The closest black hole to Earth is no more -- in fact, it never existed
By Brandon Specktor published about 8 hours ago
Astronomers fell for a cosmic optical illusion but the truth may be just as cool.
An Artists impression of HR 6819, with a 'vampire' star. (Image credit: ESO/L. Calçada)
In 2020, astronomers identified a nearby star system that appeared to contain something phenomenal: the closest black hole to Earth, sitting a mere 1,000 light-years away (that's less than 1% of the width of the Milky Way). Now, new research from some of those same astronomers suggests that they may have been deceived by a cosmic illusion.
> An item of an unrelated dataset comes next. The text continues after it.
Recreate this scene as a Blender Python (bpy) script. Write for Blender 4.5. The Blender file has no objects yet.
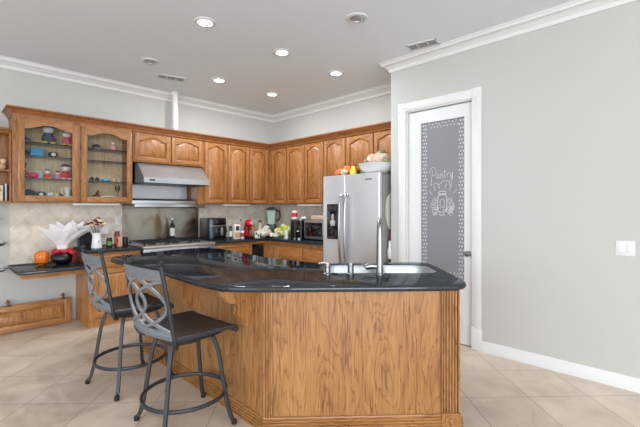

In a new study published March 2 in the journal Astronomy & Astrophysics, researchers took another look at that star system named HR 6819 with the European Southern Observatory's (ESO) Very Large Telescope. What appeared in 2020 to be a system of three massive objects a large star orbiting a black hole every 40 days, with a second star orbiting much farther away actually contains no black hole at all, the researchers wrote.
Instead, HR 6819 now appears to be a system of just two stars orbiting each other very closely, and with a very fraught relationship.
"Our best interpretation so far is that we caught this binary system in a moment shortly after one of the stars had sucked the atmosphere off its companion star," study co-author Julia Bodensteiner, an ESO Fellow in Munich, Germany, said in a statement. "This is a common phenomenon in close binary systems, sometimes referred to as stellar vampirism."